Die Aussage des Wahlplakats und die deutsche Flagge im Hintergrund rufen das Wir-Gefühl der Fußball-WM 2006 in Erinnerung. Außerdem erinnert der Spruch stark an Barack Obamas "Yes we can". Es fragt sich nur: Wer ist hier mit "Wir" gemeint? Die CDU? Die deutschen Wähler?
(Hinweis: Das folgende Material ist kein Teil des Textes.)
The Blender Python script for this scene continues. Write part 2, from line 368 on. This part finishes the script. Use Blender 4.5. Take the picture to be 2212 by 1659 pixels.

Das Lächeln von Frau Merkel wirkt konventionell. Auch ihre Augen lächeln kaum mit. Außerdem ist ihr Gesicht so bearbeitet worden, dass sie in ihrem kuscheligen, weißen Pullover fast mädchenhaft zart, nahezu harmlos und unschuldig wirkt. Offenbar ist das so gewollt. Das Bild ist für diesen Slogan zu zahm, zumal Frau Merkel nicht authentisch wirkt. Schade, denn sie kann bei Fernsehauftritten mit ihrer Gestik durchaus ihre Durchsetzungsfähigkeit zum Audruck bringen. Ein leuchtend roter Blazer, eine überzeugende Gestik und Mimik würden glaubwürdiger ankommen.

Wolfgang Schäuble

Was wollen uns die Politiker sagen?
© CDU/Laurence Chaperon

Hier wird der bekannte Slogan gut ergänzt: "...für Sicherheit (warm in Deutschland-Gold) und Freiheit (in offenem Fensterblick-Weiß)". Wolfgang Schäuble sitzt in einem Flieger oder Zugabteil, der Blick durchs Fenster ist angedeutet. Das passt zum Begriff der Freiheit, die Blautöne suggerieren Sicherheit. Auch Schäuble strahlt Kompetenz und Sicherheit aus, denn er informiert sich aktuell. So können die Bürger darauf vertrauen, dass er immer und überall für das Volk die richtige Entscheidung trifft, scheint das Plakat zu sagen. Der Innenminister wirkt bedächtig und vertieft mit nachdenklicher Gestik. Der deutlich sichtbare Ehering signalisiert Treue, das Rot der Krawatte und die Zeitung die nötige Tatkraft. Das wirkt insgesamt sehr glaubwürdig.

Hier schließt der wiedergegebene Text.